Now I am familiar with the part of London depicted. I also have a friend in New York who was born there and who's brother still lives there and made a living as an actor. This brother auditioned for The Eastenders and was told by an 'Oxbridge type' that he didn't sound suitable, even though he lived in the area all his life.
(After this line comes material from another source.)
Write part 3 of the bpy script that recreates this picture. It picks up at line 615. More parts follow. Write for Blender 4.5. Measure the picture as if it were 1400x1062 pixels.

That's how credible this show is for depicting Londoners. The only worthwhile thing about the show was watching Barbara Windsor whose voice was one of the few authentic local accents.

Kid said...

It seems to be all that SOME people have in their lives, T47, invariably women, who gibber on about the previous night's episode when they're at work the next day. It's the most grim, humourless, dour, dark and depressing show that I've ever had the misfortune to catch bits of when visiting friends. I'm sure the real East End of London isn't anywhere near as depressing as the show.

Hackney Steve said...

Nah, it's a shithole! :)
The original inspiration for the Albert Square set was apparently Fassett Square in Hackney which is right opposite 'my' old home that I keep going on about. I heard they took the character names from gravestones. Despite being a real eastender, I'd cross the street to avoid the people in the show, so why the Hell sit watching it? I can no more relate to them than I can to Downton Abbey. Perhaps they should amalgamate the 2 into Downtown abbey, about a police precinct in Walford that only employs ex-butlers?
T47, one of the oddest things about Eastenders is how many cockney accents (or attempts) there are in it! Unless you go in one the few traditional pubs left, it's either kids all talking in cod-patois, or well-spoken hipsters...and, funnily enough, lots of American accents. (One of the funniest was some dozy American woman over the park repeatedly calling her dog about 20 times, but Odin was too preoccupied with another dog's genital area to care. In the end she yelled, "Odin! She's more than that! She's got a personality!")
I have a cockney accent so thick that even my Mum can't understand me half the time, so I'd be completely miscast in a show about the current east end of London, guv!

Kid said...

Is the Elephant and Castle in the East End, HS? I've been there - it reminded me of Glasgow (parts of it anyway). The sad thing about soaps like Eastenders is that halfwits like Colin Clueless and Mary Moron start basing their lives around them, seeking the sort of exaggerated drama seen on the show. Thus do TV shows end up 'mirroring' real life, having set the pattern for it in the first place.

Hackney Steve said...

Yeah, once that's set up as 'normal', I guess it does becomes something for sheep to emulate. Same with these TOWIE-type shows. Christ almighty. But the complete opposite side of that is this hipster craze where they've heard Pulp's Common People and assumed that's a lifestyle choice...none of them could care less what the area was like 50 years ago...

Elephant & Castle is south of the river some miles away, but also pretty rough. Whenever I've visited pals in Waterloo or Blackfriars (close nearby), I've felt quite at home despite the long bus ride!

Kid said...

I think Eastenders is long past its sell-by date - time it was cancelled.